Mais pour Jean Portugais, l’argument de la direction de Radio-Canada voulant que la culture soit mieux représentée à la Première Chaîne n’est pas valable. "Ce n’est pas sérieux, soutient-il. Ce n’est pas le mandat de la Première Chaîne que de faire de la culture. La Première Chaîne a toujours été une chaîne d’informations, d’actualités et d’affaires publiques. Mais de plus en plus, elle est envahie par l’information culturelle légère." Toujours selon M. Portugais, rien ne garantit la pérennité du contenu culturel présenté à Porte ouverte, d’où l’importance d’une chaîne axée entièrement sur la culture. "De plus, beaucoup de gens contestent la façon dont M. Cloutier aborde les questions culturelles, ajoute le porte-parole du MRCC. Ils considèrent cela comme très, très léger et insuffisant du point de vue culturel."

En toile de fond, le débat semble être celui des divergences d’opinions entourant la notion de "culture" à la radio. "La culture parlée à la radio existe-t-elle? questionne Jean Portugais. Ou s’agit-il plutôt d’œuvres ou de contenus culturels présentés à la radio? Parce que présentement, les pertes sont considérables. Je pense aux radio-théâtres, aux concours pour les jeunes auteurs dramatiques, aux bancs d’essai pour les jeunes musiciens. Toutes ces émissions de la Chaîne culturelle permettaient aux artistes canadiens francophones de se faire entendre, qu’ils soient du milieu du théâtre, de la littérature ou de la danse."

Sylvain Lafrance, de son côté, précise que la Première Chaîne est une station d’information ET de culture. "Et pour que l’on s’entende bien sur la définition du mot "culture", précise-t-il, nous produisons de grandes séries de dix heures sur Vigneault, par exemple, des émissions spéciales sur Gilles Carle ou sur François Truffaut, et nous sommes en train de préparer une émission d’une heure et demie sur Arthur Rimbaud. Ce n’est pas ce que j’appelle de la culture événementielle."

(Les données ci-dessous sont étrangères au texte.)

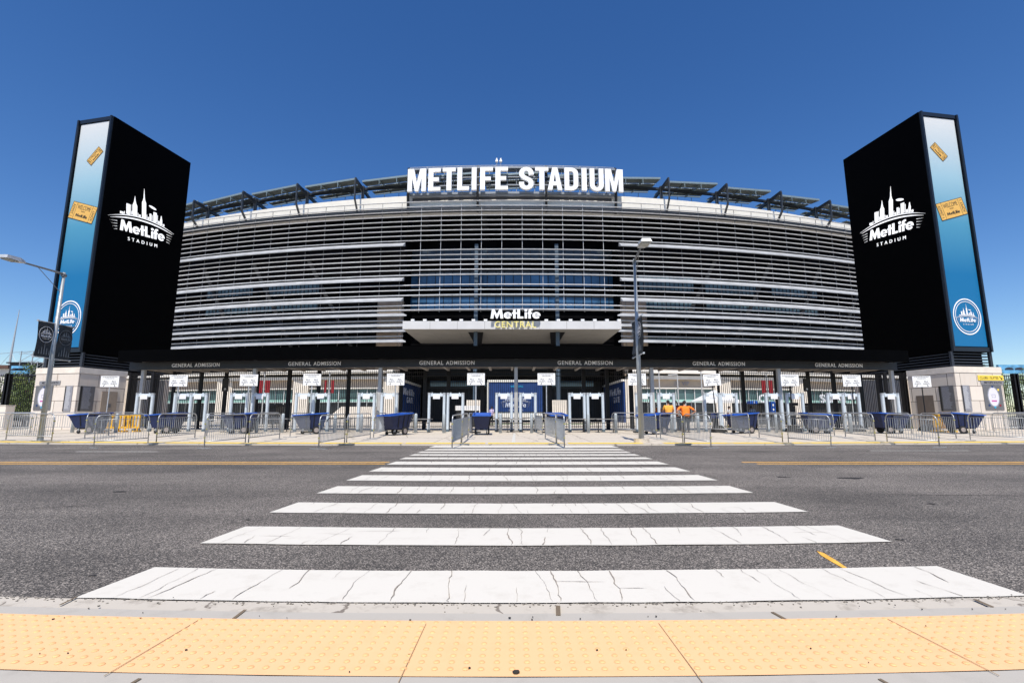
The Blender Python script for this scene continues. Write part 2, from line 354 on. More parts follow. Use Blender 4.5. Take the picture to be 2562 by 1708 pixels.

Même s’il dit entendre les critiques, le vice-président de la radio française de Radio-Canada ne comprend tout simplement pas pourquoi certains "lobbys du milieu culturel" soutiennent que la culture est moins bien servie depuis le changement d’identité de la Chaîne culturelle. "Nous avons pris des émissions sur une chaîne qui connaissait de grandes difficultés d’écoute, et les avons transférées sur une chaîne qui attire un million d’auditeurs. Comment se fait-il que les gens de certaines sphères du milieu culturel soient déçus que l’on présente la culture à cinq fois plus de monde? Si nous avions pris les émissions culturelles de la Première Chaîne et que nous les avions envoyées sur une chaîne qui n’a pas d’écoute, je comprendrais. Mais la culture n’a jamais eu une aussi grande place sur la Première Chaîne. Et la Première Chaîne n’a jamais été aussi écoutée dans son histoire."

Pour Sylvain Lafrance, les critiques que reçoivent les deux radios publiques sont souvent fondées sur des perceptions plutôt que sur des réalités. "Nous n’avons pas tué les radio-théâtres, et il y a encore de la musique classique en ondes. Il y a des critiques que je prends et d’autres que je prends moins. Lorsque j’entends que nous faisons seulement de l’actualité culturelle alors que nous tenons des débats sur, par exemple, la relation amour-haine entre les critiques et le cinéma, ce ne sont pas là des petits débats d’actualité à partir d’une conférence de presse…"

LA SUITE…

Ici ou ailleurs, les radios culturelles occupent généralement des parts de marché de 1 à 2 %. Radio-Canada s’attend-elle à obtenir de meilleures cotes d’écoute avec Espace musique? "On ne s’attend pas à une hausse considérable d’auditeurs à court terme, dit Sylvain Lafrance. Mais on pense que dans deux ou trois ans, il y aura plus de gens à l’écoute de cette station-là, et ce sera bien pour la musique."

Pour le moment, le MRCC recueille toujours les appuis pour poursuivre sa bataille auprès du CRTC afin que l’organisme tienne des audiences publiques sur l’avenir de la culture à la radio d’État. Radio-Canada, quant à elle, a l’intention d’écouter les préoccupations des auditeurs, mais ne prévoit pas changer la vocation d’Espace musique. "S’il ne faut pas sombrer dans la dictature de la cote d’écoute, ajoute Sylvain Lafrance, il ne faut pas non plus sombrer dans la dictature des lobbys qui voudraient que l’on soit tout pour la littérature, pour le cinéma ou la danse. Notre rôle est de représenter l’ensemble de la culture qui se fait ici."